Oppure, si potrebbe optare per una strada differente trasformando il ticket in una forma di rimborso per le spese poi sostenute. Ecco allora che i 5 euro potrebbero essere scontati quando il modesto e molesto turista giornaliero consuma qualcosa al bar, compra il biglietto di un museo o sale sul vaporetto. In questo modo non ci sarebbe più la tassa di ingresso a Venezia, ma solo un piccolo anticipo, poi rimborsato.

Venezia ormai è diventata la città delle tre tasse per il mondo dei turisti: di soggiorno, aeroportuale e ora anche per l’accesso. Non male per una Giunta di destra che dovrebbe eliminarle o almeno abbassarle.

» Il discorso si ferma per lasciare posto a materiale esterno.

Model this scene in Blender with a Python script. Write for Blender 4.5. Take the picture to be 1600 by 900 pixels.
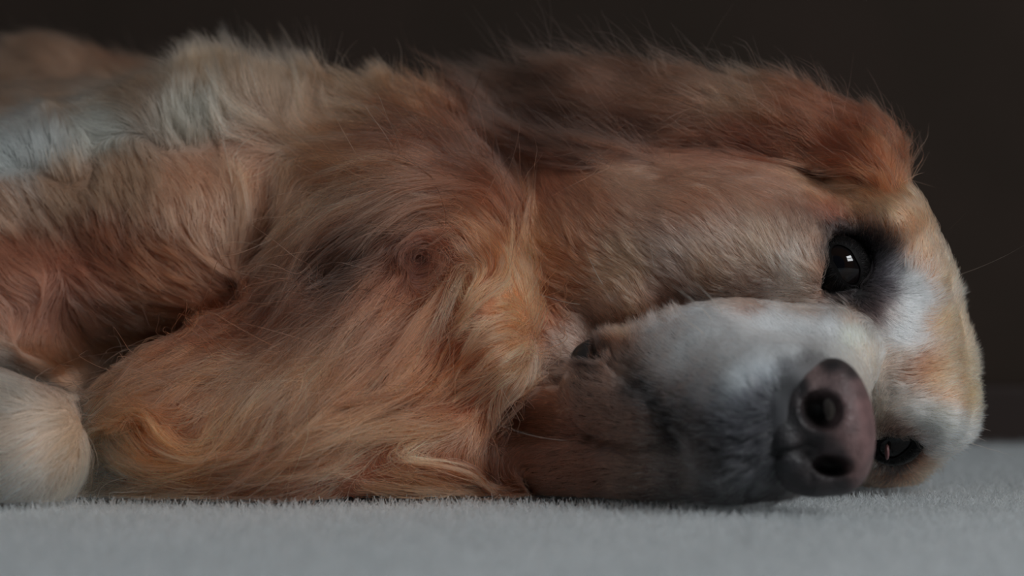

Se poi vogliamo ampliare lo sguardo, la vera minaccia per la città non è quella che viene dall’esterno, dai turisti giornalieri, ma quella che viene dall’interno, cioè dallo stesso business turistico. Una mia conoscente, nata a Venezia, ha già affidato l’appartamento vicino a San Marco, recentemente ereditato, ad una nota agenzia per gli affitti brevi. Allora, come si introduce un ticket per i minacciosi turisti giornalieri, bisognerebbe introdotte una extra-tassa per scoraggiare gli affitti brevi che, come l’esperienza insegna, sono molto più pericolosi perché distruggono l’equilibrio sociale ed urbano, non solamente a Pasquetta o a Carnevale, ma tutto l’anno.

Su una cosa Brugnaro ha ragione, la città con il ticket non sarà più come prima, ma sarà migliore? Staremo a vedere. Una cosa non deve accadere, che il turismo giornaliero si trasformi in una miniera d’oro per le casse comunali. Abbiamo già dato tanto a Venezia, anche la città lagunare qualcosa deve pur restituire, anche se con un po’ di affollamento. Perché poi i veneti siano risparmiati, non si capisce, ma fa parte di quel casalingo federalismo fiscale che consiste nel far pagare il servizio agli altri, esempio chiaro e molto negativo di cosa può succedere con l’autonomia differenziata.